Considering two Bayesian models:
- Poisson Likelihood & Beta Prior:
$p(y|\lambda) \sim \text{Pois}(\lambda)$, $p(\lambda) \sim \text{Be}(a, b)$:
$$ p(\lambda|y) \propto \lambda^{a-1}e^{-b\lambda} \times \lambda^{y}e^{-\theta} $$
$$ = \lambda^{a+y-1}e^{-\lambda(1+b)} $$
$$ \sim \text{Ga}(a+y, b+1) $$
- Normal likelihood & Normal Prior:
$p(x|\theta, \phi) \sim \text{N}(\theta, \phi)$, $p(\theta) \sim \text{N}(\theta_{0}, \phi_{0})$:
$$ p(\theta|x) \propto \text{exp}\left\{-\frac{1}{2}(\theta-\theta_{0})^{2}/\phi_{0}\right\} \times \text{exp}\left\{-\frac{1}{2}(x-\theta)^{2}/\phi\right\} $$
$$ = \text{exp}\left\{-\frac{1}{2}\left(\frac{\theta^{2}-2\theta\theta_{0}+\theta_{0}^{2}}{\phi_{0}}+\frac{x^{2}-2x\theta+\theta^{2}}{\phi}\right)\right\} $$
$$ \propto \text{exp}\left\{-\frac{1}{2}\theta^{2}(\phi_{0}^{-1}+\phi^{-1})+\theta\left(\frac{\theta_{0}}{\phi_{0}}+\frac{x}{\phi}\right)\right\} $$
$$ \sim \text{N}(\theta_{1}, \phi_{1}) $$
where:
$\phi_{1} = \frac{1}{\phi_{0}^{-1}+\phi^{-1}}$, $\theta_{1} = \phi_{1}\left(\frac{\theta_{0}}{\phi_{0}}+\frac{x}{\phi}\right)$.

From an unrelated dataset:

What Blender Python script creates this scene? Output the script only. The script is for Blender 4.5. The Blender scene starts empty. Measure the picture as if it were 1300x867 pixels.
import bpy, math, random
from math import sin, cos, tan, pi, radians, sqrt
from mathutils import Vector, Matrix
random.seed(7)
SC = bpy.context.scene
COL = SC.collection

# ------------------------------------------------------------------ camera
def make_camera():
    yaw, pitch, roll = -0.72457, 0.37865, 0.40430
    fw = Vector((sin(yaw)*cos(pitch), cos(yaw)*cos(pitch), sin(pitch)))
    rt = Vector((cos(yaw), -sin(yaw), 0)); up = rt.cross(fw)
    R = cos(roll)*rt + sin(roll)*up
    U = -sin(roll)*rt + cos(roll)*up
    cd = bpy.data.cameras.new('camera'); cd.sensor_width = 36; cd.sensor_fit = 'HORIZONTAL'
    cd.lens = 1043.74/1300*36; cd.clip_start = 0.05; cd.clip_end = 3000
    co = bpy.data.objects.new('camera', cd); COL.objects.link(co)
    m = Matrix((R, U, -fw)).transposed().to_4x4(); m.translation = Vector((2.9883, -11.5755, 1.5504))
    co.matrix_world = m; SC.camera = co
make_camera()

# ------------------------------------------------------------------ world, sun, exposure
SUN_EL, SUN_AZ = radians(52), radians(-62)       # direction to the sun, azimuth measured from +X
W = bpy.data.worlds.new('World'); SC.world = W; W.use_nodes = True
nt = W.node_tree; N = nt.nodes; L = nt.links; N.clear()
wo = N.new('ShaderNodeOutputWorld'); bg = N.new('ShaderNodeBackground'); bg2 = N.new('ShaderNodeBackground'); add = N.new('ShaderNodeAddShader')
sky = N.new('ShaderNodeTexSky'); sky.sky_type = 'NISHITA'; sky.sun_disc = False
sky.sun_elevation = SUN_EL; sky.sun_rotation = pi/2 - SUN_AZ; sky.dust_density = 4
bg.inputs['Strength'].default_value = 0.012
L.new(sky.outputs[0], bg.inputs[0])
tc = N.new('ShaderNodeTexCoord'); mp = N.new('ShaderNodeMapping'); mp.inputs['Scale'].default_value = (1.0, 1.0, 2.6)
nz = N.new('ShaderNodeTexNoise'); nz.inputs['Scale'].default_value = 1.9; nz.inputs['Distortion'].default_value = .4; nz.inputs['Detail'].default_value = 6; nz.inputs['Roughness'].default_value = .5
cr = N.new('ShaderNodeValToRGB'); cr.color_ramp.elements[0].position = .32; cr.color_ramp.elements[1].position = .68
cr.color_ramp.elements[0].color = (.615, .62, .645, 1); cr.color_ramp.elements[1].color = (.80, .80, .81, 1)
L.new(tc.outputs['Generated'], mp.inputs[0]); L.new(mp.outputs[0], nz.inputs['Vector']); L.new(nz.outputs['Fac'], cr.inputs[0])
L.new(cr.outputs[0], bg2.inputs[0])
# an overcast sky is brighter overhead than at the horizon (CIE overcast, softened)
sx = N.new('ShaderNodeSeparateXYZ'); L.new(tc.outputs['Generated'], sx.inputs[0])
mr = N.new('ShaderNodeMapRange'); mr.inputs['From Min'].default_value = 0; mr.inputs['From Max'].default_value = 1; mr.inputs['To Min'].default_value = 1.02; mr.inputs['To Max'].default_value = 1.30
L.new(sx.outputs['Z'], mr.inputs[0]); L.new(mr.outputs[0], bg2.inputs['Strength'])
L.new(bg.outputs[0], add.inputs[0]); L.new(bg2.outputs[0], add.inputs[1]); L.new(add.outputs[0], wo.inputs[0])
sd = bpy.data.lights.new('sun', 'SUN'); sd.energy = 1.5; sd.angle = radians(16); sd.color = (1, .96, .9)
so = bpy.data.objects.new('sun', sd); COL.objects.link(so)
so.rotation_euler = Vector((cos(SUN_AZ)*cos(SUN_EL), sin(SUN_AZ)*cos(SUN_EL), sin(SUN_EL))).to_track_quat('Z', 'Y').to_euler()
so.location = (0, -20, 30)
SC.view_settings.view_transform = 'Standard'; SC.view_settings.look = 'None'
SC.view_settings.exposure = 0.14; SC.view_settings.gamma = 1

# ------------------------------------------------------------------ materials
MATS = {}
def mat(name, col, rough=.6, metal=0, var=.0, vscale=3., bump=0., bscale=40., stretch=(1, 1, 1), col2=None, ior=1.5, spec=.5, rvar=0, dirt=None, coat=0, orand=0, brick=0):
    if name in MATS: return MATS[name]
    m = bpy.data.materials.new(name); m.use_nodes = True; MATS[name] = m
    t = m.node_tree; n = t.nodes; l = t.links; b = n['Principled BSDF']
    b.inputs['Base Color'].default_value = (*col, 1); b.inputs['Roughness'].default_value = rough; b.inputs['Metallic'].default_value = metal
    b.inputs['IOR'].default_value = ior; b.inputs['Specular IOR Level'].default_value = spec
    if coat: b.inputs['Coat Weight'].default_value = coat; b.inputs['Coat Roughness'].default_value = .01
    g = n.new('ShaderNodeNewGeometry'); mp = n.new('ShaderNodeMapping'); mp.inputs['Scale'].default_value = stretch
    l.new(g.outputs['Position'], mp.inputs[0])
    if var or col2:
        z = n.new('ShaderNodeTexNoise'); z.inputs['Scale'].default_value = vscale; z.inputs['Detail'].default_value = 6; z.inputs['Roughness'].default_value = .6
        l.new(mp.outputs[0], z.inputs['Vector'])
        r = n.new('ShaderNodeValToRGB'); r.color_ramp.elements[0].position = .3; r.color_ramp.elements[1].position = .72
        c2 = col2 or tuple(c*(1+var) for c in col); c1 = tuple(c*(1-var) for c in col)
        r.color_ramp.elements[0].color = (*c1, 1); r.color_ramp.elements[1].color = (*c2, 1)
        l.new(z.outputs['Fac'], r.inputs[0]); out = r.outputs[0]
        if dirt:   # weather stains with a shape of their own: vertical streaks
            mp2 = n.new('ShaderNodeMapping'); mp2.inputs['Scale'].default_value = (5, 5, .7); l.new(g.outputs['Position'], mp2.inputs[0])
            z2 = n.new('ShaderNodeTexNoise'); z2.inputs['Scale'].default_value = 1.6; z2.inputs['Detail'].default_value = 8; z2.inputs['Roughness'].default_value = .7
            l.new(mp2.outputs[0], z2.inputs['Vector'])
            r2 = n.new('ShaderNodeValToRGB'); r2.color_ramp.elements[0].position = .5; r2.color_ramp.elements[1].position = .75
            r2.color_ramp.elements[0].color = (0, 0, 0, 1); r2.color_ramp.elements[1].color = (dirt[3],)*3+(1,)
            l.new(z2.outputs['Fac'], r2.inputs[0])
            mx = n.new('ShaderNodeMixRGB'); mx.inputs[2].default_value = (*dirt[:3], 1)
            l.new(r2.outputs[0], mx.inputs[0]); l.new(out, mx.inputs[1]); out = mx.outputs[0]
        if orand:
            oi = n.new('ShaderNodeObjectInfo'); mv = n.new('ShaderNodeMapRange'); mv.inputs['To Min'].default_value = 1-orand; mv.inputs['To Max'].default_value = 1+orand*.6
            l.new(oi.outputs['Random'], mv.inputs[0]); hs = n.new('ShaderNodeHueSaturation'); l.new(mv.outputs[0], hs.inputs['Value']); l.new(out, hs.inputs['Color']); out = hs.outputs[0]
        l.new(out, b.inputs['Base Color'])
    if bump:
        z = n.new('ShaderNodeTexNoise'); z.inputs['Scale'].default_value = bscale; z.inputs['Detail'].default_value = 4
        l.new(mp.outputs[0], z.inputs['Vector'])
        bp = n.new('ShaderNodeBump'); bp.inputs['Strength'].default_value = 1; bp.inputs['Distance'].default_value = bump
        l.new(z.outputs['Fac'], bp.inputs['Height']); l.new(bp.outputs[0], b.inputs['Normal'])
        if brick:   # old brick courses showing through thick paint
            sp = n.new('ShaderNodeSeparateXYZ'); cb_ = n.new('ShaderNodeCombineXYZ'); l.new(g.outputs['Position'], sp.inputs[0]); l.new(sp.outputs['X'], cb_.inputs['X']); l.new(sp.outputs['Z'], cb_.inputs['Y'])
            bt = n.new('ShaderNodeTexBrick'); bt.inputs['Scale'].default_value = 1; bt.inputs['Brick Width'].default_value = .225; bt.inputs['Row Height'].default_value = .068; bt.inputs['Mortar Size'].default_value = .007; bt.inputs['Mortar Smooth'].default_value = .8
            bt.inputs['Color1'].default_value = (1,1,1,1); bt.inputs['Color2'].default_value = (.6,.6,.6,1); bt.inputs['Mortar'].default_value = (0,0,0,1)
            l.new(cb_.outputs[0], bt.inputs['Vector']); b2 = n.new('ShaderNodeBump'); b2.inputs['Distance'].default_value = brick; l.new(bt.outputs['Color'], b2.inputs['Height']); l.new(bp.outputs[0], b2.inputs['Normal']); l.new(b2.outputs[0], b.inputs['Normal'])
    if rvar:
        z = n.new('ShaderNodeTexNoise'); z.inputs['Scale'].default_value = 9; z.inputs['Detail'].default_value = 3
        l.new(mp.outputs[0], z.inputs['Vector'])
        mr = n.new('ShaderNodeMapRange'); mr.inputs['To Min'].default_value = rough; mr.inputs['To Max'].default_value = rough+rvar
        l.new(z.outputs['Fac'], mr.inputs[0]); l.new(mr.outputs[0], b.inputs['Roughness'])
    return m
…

Why is it, in the first model, the terms ($a$, $b$, $y$, $n$) in the first model are retained, but in the second model, the terms $\left(\frac{\theta_{0}^{2}}{\phi_{0}}, \frac{x^{2}}{\phi}\right)$ are dropped?
Finally, once again in the second model, why is it that the posterior mean is equal to $\theta_{1}$ and the posterior variance is equal to $\phi_{1}$?
EDIT
I'm aware that if some term is a multiple of the parameter of interest (e.g. $c\theta$ or even $\frac{\theta}{c}$), then the scalar ($c$, in this instance) is absorbed by the proportionality sign, leaving just the parameter ($\theta$), but, if possible, could somebody explain the general rules of proportionality with regard to exponents?
A few examples:
$e^{c+\theta}$, $e^{c\theta}$, $\theta^{c+x}$, $\theta^{cx}$
Assuming $\theta$ is the parameter of interest, what terms would a proportionality sign absorb in the above expressions?